When my mother decided to marry him, I knew it was my cue to move out. I guess she thought she had struck it rich marrying this guy because he had a boat in the West Seventy-Ninth Street Boat Basin. But that was where he lived before he crashed into the shack, and trust me, his boat was more tugboat than yacht.
Eventually she ended that abominable marriage. The divorce took multiple years and many lawyer fees, which of course I paid for after the success of my first record. Then the jerk even ended up suing me for the rights to some fictitious Mariah Carey doll (if I had a dollar for every deadbeat who sued me, I’d be … well, it’s been a lot). But I was the polar opposite of rich when I moved out of my mother’s house. I was broke and seventeen years old. It was the late 1980s, and I was living completely on my own in New York City.
Fate is a bizarre thing. When I was about seven, we were living in that cramped apartment on top of the deli, and I used to love to hear the sounds of the radio coming up into our windows. I remember swaying, posing, and singing with Odyssey: “Oh, oh, oh, you’re a native New Yorker / You should know the score by now.” I didn’t know what “knowing the score” was, but I wanted that fabulous New York feeling even back then. It took ten more years, but I had finally arrived.
To me, the city had a raw grit and an impossible chicness. It was in perpetual motion: masses of people walking fast, no one looking the same but all moving in sync. The city was crazy messenger bikes whizzing around and countless long yellow cabs zigzagging through the streets like a swarm of rough bumblebees. Something was happening everywhere you looked—huge billboards, flashing neon signs, wild graffiti emblazoned across all kinds of surfaces, covering subway cars, water towers, and vans. It was like one big, funky moving art gallery. The main avenues were grand, crowded catwalks filled with eclectic fashion models, business moguls, street hustlers, and workers of every ilk, all strutting and with no one studyin’ each other. Everyone had somewhere to go and something to do. It was a mad and fabulous planet of concrete and crystals populated with misfits, magicians, dreamers, and dealers—I landed right in the middle of it. Hello baby, I was made for this.
MAKE IT HAPPEN
After moving out of my mother’s house I crashed at Morgan’s empty apartment on top of Charlie Mom Chinese Cuisine in Greenwich Village, while he was in Italy pursuing a modeling career (and Lord knows what else). I fed his two cats, Ninja and Thompkins, and tried my best to feed myself. The first decision of every day was whether I was going to get a bagel from H&H or buy a subway token.

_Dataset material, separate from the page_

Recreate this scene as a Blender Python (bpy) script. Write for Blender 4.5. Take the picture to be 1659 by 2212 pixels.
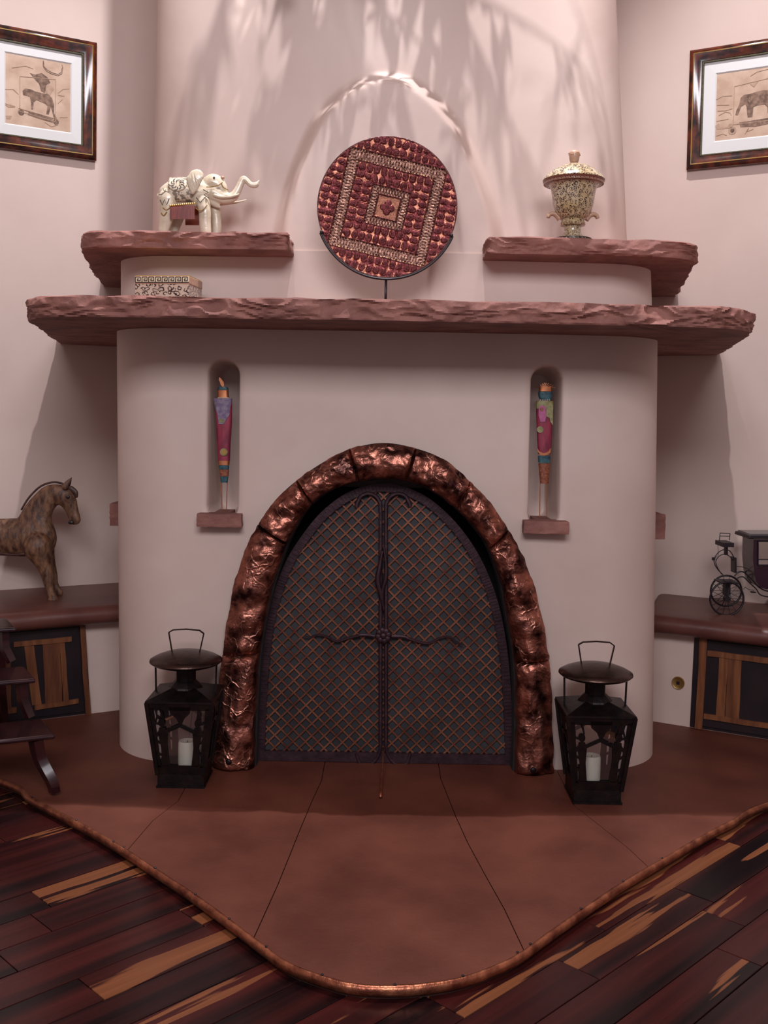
import bpy, bmesh, math, random
from mathutils import Vector, Matrix, noise, Euler
random.seed(7)
for o in list(bpy.data.objects): bpy.data.objects.remove(o)
sc = bpy.context.scene
COL = sc.collection
PI = math.pi
# ------------------------------------------------------------------ camera
F, PX, PY = 2200.0, 829.5, 996.0
CAM = Vector((0, -3.62, 1.264))
PITCH, ROLL = math.radians(2.5), math.radians(1.0)
cd = bpy.data.cameras.new('camera'); cam = bpy.data.objects.new('camera', cd); COL.objects.link(cam)
cam.location = CAM
RM = Euler((PI/2-PITCH, 0, 0)).to_matrix() @ Matrix.Rotation(ROLL, 3, 'Z')
cam.rotation_euler = RM.to_euler()
cd.sensor_fit = 'AUTO'; cd.sensor_width = 36; cd.lens = 36*F/2212
cd.shift_y = -(1106-PY)/2212; cd.clip_start = 0.05
sc.camera = cam
# ------------------------------------------------------------------ world, lights, exposure
w = bpy.data.worlds.new('world'); sc.world = w; w.use_nodes = True
bg = w.node_tree.nodes['Background']; bg.inputs[0].default_value = (0.56, 0.47, 0.53, 1); bg.inputs[1].default_value = 0.54
vs = sc.view_settings; vs.view_transform = 'Standard'; vs.look = 'None'; vs.exposure = 0.24; vs.gamma = 1; vs.use_curve_mapping = False
def spot(x, y, z, tx, ty, tz, e, ang=100, blend=.6, size=.03, col=(1, .97, 1)):
    l = bpy.data.lights.new('ceiling_spot', 'SPOT'); l.energy = e; l.spot_size = math.radians(ang); l.spot_blend = blend
    l.shadow_soft_size = size; l.color = col
    o = bpy.data.objects.new('ceiling_spot', l); COL.objects.link(o); o.location = (x, y, z)
    o.rotation_euler = (Vector((tx, ty, tz))-Vector((x, y, z))).to_track_quat('-Z', 'Y').to_euler()
    return o
spot(-.47, -.38, 4.8, -1.9, .75, .9, 290, 62, .8)
spot(.12, -.38, 4.8, -.02, .0, 1.6, 330, 60, size=.016)
spot(.80, -.38, 4.8, 2.0, .75, .9, 280, 62, .8)
al = bpy.data.lights.new('fill_light', 'AREA'); al.shape = 'RECTANGLE'; al.size = 2.4; al.size_y = 1.2; al.energy = 125; al.color = (.97, .95, 1)  # soft fill added behind and above the camera, not a known lamp
ao = bpy.data.objects.new('fill_light', al); COL.objects.link(ao); ao.location = (0, -4.9, 3.5); ao.rotation_euler = (Vector((0, 0, 1))-ao.location).to_track_quat('-Z', 'Y').to_euler()

# ------------------------------------------------------------------ pixel -> world on a real plane
def ray(px, py): return RM @ Vector(((px-PX)/F, -(py-PY)/F, -1.0))
def at(px, py, y=0.0):
    d = ray(px, py); return CAM + d*((y-CAM.y)/d.y)
def onz(px, py, z=0.0):
    d = ray(px, py); return CAM + d*((z-CAM.z)/d.z)
def onp(px, py, P, n):
    d = ray(px, py); return CAM + d*((Vector(P)-CAM).dot(n)/d.dot(n))
def mpp(y): return (y-CAM.y)/F
# ------------------------------------------------------------------ materials
def mat(name, c1, c2=None, scale=4, rough=.6, metal=0, bump=0, bscale=30, ramp=(.35, .65), detail=4, spec=None, stretch=None, coat=0):
    m = bpy.data.materials.new(name); m.use_nodes = True; nt = m.node_tree; N = nt.nodes; L = nt.links
    b = N['Principled BSDF']; b.inputs['Roughness'].default_value = rough; b.inputs['Metallic'].default_value = metal
    if spec is not None: b.inputs['Specular IOR Level'].default_value = spec
    if coat: b.inputs['Coat Weight'].default_value = coat; b.inputs['Coat Roughness'].default_value = .12
    tc = N.new('ShaderNodeTexCoord'); src = tc.outputs['Object']
    if stretch:
        mp = N.new('ShaderNodeMapping'); mp.inputs['Scale'].default_value = stretch; L.new(src, mp.inputs[0]); src = mp.outputs[0]
    if c2 is None: b.inputs['Base Color'].default_value = (*c1, 1)
    else:
        n = N.new('ShaderNodeTexNoise'); n.inputs['Scale'].default_value = scale; n.inputs['Detail'].default_value = detail
        L.new(src, n.inputs['Vector'])
        r = N.new('ShaderNodeValToRGB'); r.color_ramp.elements[0].position = ramp[0]; r.color_ramp.elements[1].position = ramp[1]
        r.color_ramp.elements[0].color = (*c1, 1); r.color_ramp.elements[1].color = (*c2, 1)
        L.new(n.outputs['Fac'], r.inputs[0]); L.new(r.outputs[0], b.inputs['Base Color'])
    if bump:
        n2 = N.new('ShaderNodeTexNoise'); n2.inputs['Scale'].default_value = bscale; n2.inputs['Detail'].default_value = 5
        L.new(src, n2.inputs['Vector'])
        bp = N.new('ShaderNodeBump'); bp.inputs['Strength'].default_value = bump; bp.inputs['Distance'].default_value = .01
        L.new(n2.outputs['Fac'], bp.inputs['Height']); L.new(bp.outputs[0], b.inputs['Normal'])
    return m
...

I was surviving on a dollar a day, and something had to give—it was either breakfast or transportation. H&H bagels were sublime: soft, warm, and plump to perfection, a classic NYC morning staple that would keep my stomach occupied until three o’clock (H&H stood for Helmer and Hector, the two Puerto Rican owners, who arguably made the best kosher bagels in the world). But then again, getting around is pretty important, and the New York City subway was the rowdiest but most direct route to anywhere in town. The token was slightly bigger than a dime, a dirty gold disc with “NYC” stamped in the middle and a distinctive slim Y cutout. This was the people’s coin, and it could get you anywhere, at any time. But if I could walk to where I needed to go, breakfast would win.
I found a job right away. I didn’t have a choice. So I did what every other broke dreamer does when they get to New York City. I grabbed the free newspaper of real New Yorkers, the Village Voice, and checked out the job ads. I took what I could get—and what I got was work at a sports bar on Seventy-Seventh and Broadway, cleverly named Sports on Broadway.
I began as a waitress, but as management soon discovered, I was still a teen and couldn’t legally serve drinks, so I was moved to the cash register. Boy, was that a disaster. I was a hard worker, but I had spent most of my working time in a recording studio, and working a register isn’t like recording background vocals. I wasn’t picking it up fast. And this was a neighborhood joint with regulars and no-nonsense waitresses, like “Kiss My Grits” Flo in Alice but New York tough. Those broads hated me for messing up their money!
Eventually, I got moved to the coat check. Simple. But while I was hustling, I was also getting hustled: I wasn’t allowed to keep my tips, which is pretty much the entire allure of being a coat-check girl. I got a dollar for every coat. I knew it wasn’t fair, but I also knew it was temporary. When summertime came around, the coat check was converted into a merchandise booth, and I became the “Sports on Broadway” T-shirt girl. The booth was right at the front door, so the first thing the men would see was me with a welcoming smile, in a white T-shirt with the word “Sports” printed across my boobs. I was grateful for the simplicity of it all: the uniform was the bar’s T-shirt and jeans, and since I only had one pair of jeans, it was one less thing for me to struggle to buy.